Appellations d’origine
Le titre de l’exposition est un clin d’œil à La Madelon, hymne populaire écrit par Louis Bousquet et repris vaillamment dans les tranchées. Les poilus chantaient bien mais buvaient rarement bon, sauf pour les rares rations de fête : une bouteille de vin fin pour quatre, avec jambon cru, pain d’épices, orange… Le luxe, le vrai.
Au bout du délire meurtrier, tout de même, un grand enseignement assez méconnu : le traité de Versailles incluait dans ses clauses économiques une « loi fondatrice, le 6 mai 1919, sur la protection de nos appellations d’origine » contraignant l’Allemagne à se conformer au modèle français. L’origine, le terroir, devenait alors officiellement l’identifiant premier de la qualité d’un vin. Un modèle incontestable ici, en Bourgogne, que l’on vante 100 plus tard au château du Clos de Vougeot, ce temple de la promotion mondiale des vins de Bourgogne, maison mère des Chevaliers du Tastevin…
et jusqu’au 31 mars, celle de saint Pinard le cistercien !

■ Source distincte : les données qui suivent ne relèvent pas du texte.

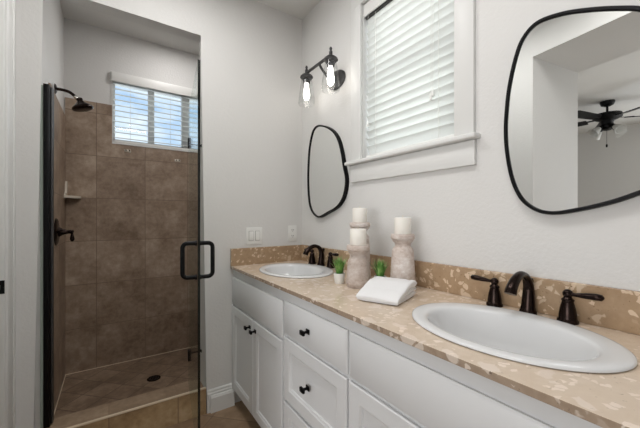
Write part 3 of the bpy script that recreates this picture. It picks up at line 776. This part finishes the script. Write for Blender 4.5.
for z in (1.70, .375):
    bm = nb(); gbox(bm, .004, .05, -.0095, .0095, z - .030, z + .030, .002); box(bm, .412, XR - .001, 2.074, 2.084, z - .004, z + .004, .001)
    box(bm, XR - .005, XR - .001, 2.068, 2.090, z - .008, z + .008, .001)
    obj('hinge', bm, 'black', gd)

# shower head
sh = thing('overhead_shower', 'dark bronze shower head on a curved arm in the shower', 'shower head', (XL + .002, 2.535, 2.045))
X0 = XL + .0022
R90 = Matrix.Rotation(PI / 2, 3, 'Y')
bm = nb(); lathe(bm, [(.031, 0), (.031, .003), (.024, .008), (.012, .012)], (X0, 2.535, 2.045), 28, mat=R90); obj('flange', bm, 'bronze', sh)
bm = nb(); tube(bm, spline([(X0 + .004, 2.535, 2.045), (X0 + .04, 2.535, 2.046), (X0 + .075, 2.535, 2.038), (X0 + .108, 2.535, 2.012)], 7), .0095, 14); obj('arm', bm, 'bronze', sh)
tl = Matrix.Rotation(math.radians(-18), 3, 'Y')
bm = nb(); lathe(bm, [(.011, .018), (.0125, .012), (.0125, -.004), (.011, -.008)], (X0 + .112, 2.535, 2.006), 20, mat=Matrix.Rotation(math.radians(-45), 3, 'Y')); obj('collar', bm, 'chrome', sh)
bm = nb(); lathe(bm, [(.010, .048), (.017, .044), (.019, .036), (.016, .030), (.020, .022), (.034, .008), (.050, -.004), (.058, -.012), (.060, -.020), (.056, -.026), (.045, -.030), (.02, -.032)], (X0 + .134, 2.535, 1.968), 32, mat=tl); obj('spray_head', bm, 'bronze', sh, angle=45)
# valve
va = thing('shower_valve', 'dark bronze shower valve with lever on the left tiled wall', 'shower valve', (XL + .002, 2.576, 1.143))
bm = nb(); lathe(bm, [(.088, 0), (.088, .004), (.080, .010), (.055, .015), (.030, .017)], (X0, 2.576, 1.143), 36, mat=R90); obj('escutcheon', bm, 'bronze', va)
bm = nb(); lathe(bm, [(.033, .014), (.030, .022), (.021, .034), (.015, .05), (.012, .066), (.014, .072), (.010, .082)], (X0, 2.576, 1.143), 28, mat=R90); bo = obj('valve_body', bm, 'bronze', va)
bm = nb(); lathe(bm, [(.006, .010), (.010, .004), (.007, -.006), (.007, -.014), (.011, -.035), (.013, -.05), (.009, -.060), (.003, -.064)], (X0 + .082, 2.576, 1.143), 20); obj('lever', bm, 'bronze', bo)
# corner shelf
cs = thing('corner_shelf', 'bone ceramic corner shelf in the tiled shower corner', 'soap shelf', (XL + .002, YB, 1.39))
bm = nb(); pl = [(XL + .0022, YB - .0005)]
for k in range(13):
    a = PI / 2 * k / 12; pl.append((XL + .0022 + .098 * math.cos(a), YB - .0005 - .098 * math.sin(a)))
prism(bm, pl, 'Z', 1.385, 1.402); bmesh.ops.bevel(bm, geom=[e for e in bm.edges if all(abs(v.co.z - 1.402) < 1e-5 for v in e.verts)], offset=.004, segments=2, affect='EDGES')
obj('shelf', bm, 'ceramic', cs)
bm = nb(); prism(bm, [(YB - .0005, 1.40), (YB - .095, 1.40), (YB - .085, 1.415), (YB - .045, 1.425), (YB - .03, 1.45), (YB - .026, 1.505), (YB - .015, 1.515), (YB - .0005, 1.515)], 'X', XL + .0022, XL + .014)
obj('upstand', bm, 'ceramic', cs)
# suction hooks, drain
for x, z, lb in ((.110, 1.800, 'small metal hook left below the shower window'), (.497, 1.757, 'small metal hook right below the shower window')):
    hk = thing('wall_hook', lb, 'hook', (x, YB, z), 'small hooks on the shower tiles')
    bm = nb(); box(bm, x - .024, x + .024, YB - .005, YB - .0003, z - .012, z + .012, .002); obj('hook_plate', bm, 'ceramic', hk)
    for dx in (-.012, .012):
        bm = nb(); tube(bm, [(x + dx, YB - .004, z), (x + dx, YB - .018, z - .002), (x + dx, YB - .022, z + .006)], .0035, 10); obj('peg', bm, 'bronze', hk)
dr = thing('shower_drain', 'round dark drain in the shower floor', 'drain', (.262, 2.63, .02))
bm = nb(); lathe(bm, [(.046, .0003), (.046, .003), (.040, .0045), (.037, .003), (.01, .003)], (.262, 2.63, .02), 32); rim = obj('drain_rim', bm, 'bronze', dr)
bm = nb()
for k in range(-3, 4):
    w = math.sqrt(.036 ** 2 - (k * .01) ** 2); box(bm, .262 + k * .01 - .002, .262 + k * .01 + .002, 2.63 - w, 2.63 + w, .0225, .0245)
obj('grate', bm, 'black', dr, smooth=False)

# ------------------------------------------------------------------ ceiling fan of the bedroom (seen in the large mirror)
FX, FY = -2.95, 1.222
fn = thing('ceiling_fan', 'black ceiling fan with frosted lamps reflected in the large mirror', 'ceiling fan', (FX, FY, ZC))
bm = nb(); lathe(bm, [(.075, ZC - .0005), (.075, ZC - .02), (.062, ZC - .05), (.03, ZC - .065)], (FX, FY, 0), 28); obj('canopy', bm, 'black', fn)
bm = nb(); tube(bm, [(FX, FY, ZC - .06), (FX, FY, 2.58)], .013, 12); obj('downrod', bm, 'black', fn)
bm = nb(); lathe(bm, [(.03, 2.60), (.09, 2.585), (.14, 2.575), (.15, 2.55), (.145, 2.525), (.11, 2.505), (.07, 2.49), (.06, 2.45), (.075, 2.42), (.06, 2.38), (.03, 2.365)], (FX, FY, 0), 36); obj('motor_housing', bm, 'black', fn)
for k in range(5):
    a = math.radians(16 + 72 * k); R = Matrix.Translation((FX, FY, 2.515)) @ Matrix.Rotation(a, 4, 'Z') @ Matrix.Rotation(math.radians(-13), 4, 'X')
    bm = nb(); prism(bm, [(.20, -.052), (.23, -.058), (.62, -.072), (.655, -.06), (.665, 0), (.655, .06), (.62, .072), (.23, .058), (.20, .052)], 'Z', -.004, .004); bmesh.ops.transform(bm, matrix=R, verts=bm.verts); b_ = obj('blade', bm, 'black', fn)
    bm = nb(); box(bm, .10, .27, -.018, .018, .003, .010, .002); bmesh.ops.transform(bm, matrix=R, verts=bm.verts); obj('blade_iron', bm, 'black', b_)
for k in range(4):
    a = math.radians(35 + 90 * k); R = Matrix.Translation((FX, FY, 2.40)) @ Matrix.Rotation(a, 4, 'Z') @ Matrix.Translation((.09, 0, 0)) @ Matrix.Rotation(math.radians(-52), 4, 'Y')
    bm = nb(); lathe(bm, [(.014, .03), (.022, .01), (.026, -.01), (.024, -.02)], (0, 0, 0), 18); bmesh.ops.transform(bm, matrix=R, verts=bm.verts)
    tube(bm, [(FX + .04 * math.cos(a), FY + .04 * math.sin(a), 2.41), (FX + .085 * math.cos(a), FY + .085 * math.sin(a), 2.405)], .01, 10); f_ = obj('lamp_arm', bm, 'black', fn)
    bm = nb(); pr = [(.026, -.015), (.034, -.035), (.043, -.07), (.052, -.10), (.063, -.12)]
    lathe(bm, pr + [(r_ - .003, z) for r_, z in pr[::-1]], (0, 0, 0), 24, cap0=False, cap1=False); bmesh.ops.transform(bm, matrix=R, verts=bm.verts); obj('lamp_shade', bm, 'frost', f_, angle=80)
bm = nb(); tube(bm, [(FX + .02, FY, 2.37), (FX + .02, FY, 2.18)], .002, 6); lathe(bm, [(.006, 2.185), (.011, 2.17), (.008, 2.145)], (FX + .02, FY, 0), 12); obj('pull_chain', bm, 'black', fn)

* Le pinard des poilus : une histoire du vin en France durant la Grande Guerre (1914-1918), par Christophe Lucand, Éditions universitaires de Dijon (EUD), collection « Histoires », 2015, 170 pages, 18 euros.
Le pinard des poilus
Exposition à découvrir jusqu’au 31 mars 2019, comprise dans le circuit traditionnel de visite du château. De septembre à octobre : ouvert tous les jours (9h-18h30 sauf le samedi, fermeture à 17h) ; de novembre à mars (10h-17h). Adulte : 7,50 euros, enfant et étudiants : 2,50 euros, gratuit pour les – 8 ans.